The Real Anne Frank
Had she lived, Anne Frank would be seventy-five years old this year. But in March 1945, three months before her sixteenth birthday, Anne became one of eighteen thousand prisoners who died in a single month in the Nazis’ Bergen-Belsen concentration camp in Germany. Only a few weeks more and she would have been free.
The Nazis hated her for one reason alone: She was a Jew.
Yet her writing has endeared her to millions as the tender, courageous, expressive voice of a generation that endured the most depraved manifestations of man’s inhumanity to man and emerged to tell about it.
The Diary of a Young Girl, first published in 1947 under a different title, is Anne’s story in her own words. Written during her two difficult years in hiding (1942–1944) with her parents, sister, and another Jewish family, it reveals her emotions, fears, hopes, and dreams while shut off from the outside world in a cramped, secret annex above her father’s warehouse in Nazi-occupied Amsterdam, Holland. Following are a few excerpts:
Our many Jewish friends and acquaintances are being taken away in droves. The Gestapo is treating them very roughly and transporting them in cattle cars to Westerbork, the big camp in Drenthe to which they’re sending all the Jews. . . . We assume that most of them are being murdered. The English radio says they’re being gassed. —October 9, 1942
Have you ever heard the term “hostages”? That’s the latest punishment for saboteurs. It’s the most horrible thing you can imagine. Leading citizens—innocent people—are taken prisoner to await their execution. If the Gestapo can’t find the saboteur, they simply grab five hostages and line them up against the wall. You read the announcements of their death in the paper, where they’re referred to as “fatal accidents.” —October 9, 1942
I’ve reached the point where I hardly care whether I live or die. —February 3, 1944
It’s a wonder I haven’t abandoned all my ideals, they seem so absurd and impractical. Yet I cling to them because I still believe, in spite of everything, that people are truly good at heart. . . . It’s utterly impossible for me to build my life on a foundation of chaos, suffering and death. I see the world being slowly transformed into a wilderness, I hear the approaching thunder that, one day, will destroy us too, I feel the suffering of millions. And yet, when I look up at the sky, I somehow feel that everything will change for the better, that this cruelty too shall end, that peace and tranquility will return once more. —July 15, 1944.1
Anne’s final entry was August 1, 1944. Someone betrayed the family to the Nazis, who raided the annex three days later, arrested all eight occupants, and deported them to concentration camps.

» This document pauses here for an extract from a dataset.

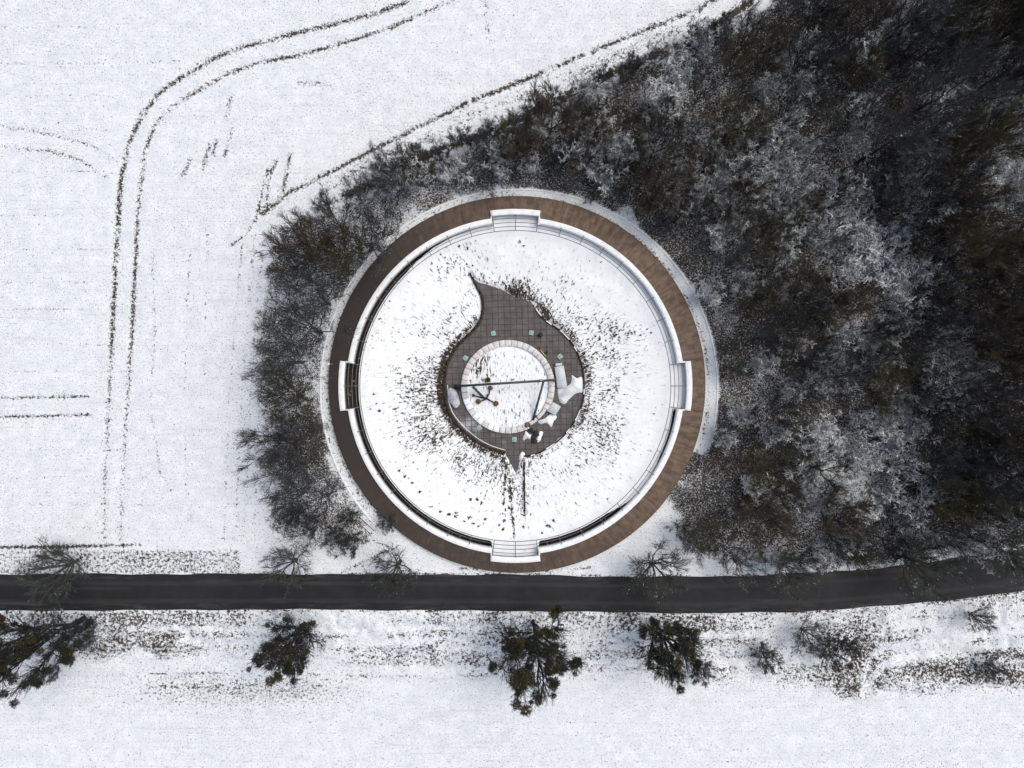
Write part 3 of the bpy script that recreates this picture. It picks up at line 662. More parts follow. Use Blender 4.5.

Only Otto Frank, Anne’s father, survived. His secretary, Miep Gies, later searched the hiding place and found Anne’s diary, which she gave to Mr. Frank after the war.
Anne Frank’s The Diary of a Young Girl has sold more than 31 million copies in sixty-seven languages and is one of the best-selling books of all time.
Through it, Anne’s memory lives on—a symbol of courage, hope, and life to millions—and the voice of centuries of Jewish people who have yearned, with Anne, for the time “when we’ll be people again and not just Jews.”2
ENDNOTES
- “Diary Excerpts,” The Anne Frank Center USA, [www.annefrank.com/2_life_excerpts.htm].
- Introduction, Anne Frank House, [www.annefrank.nl/eng/af/af.html].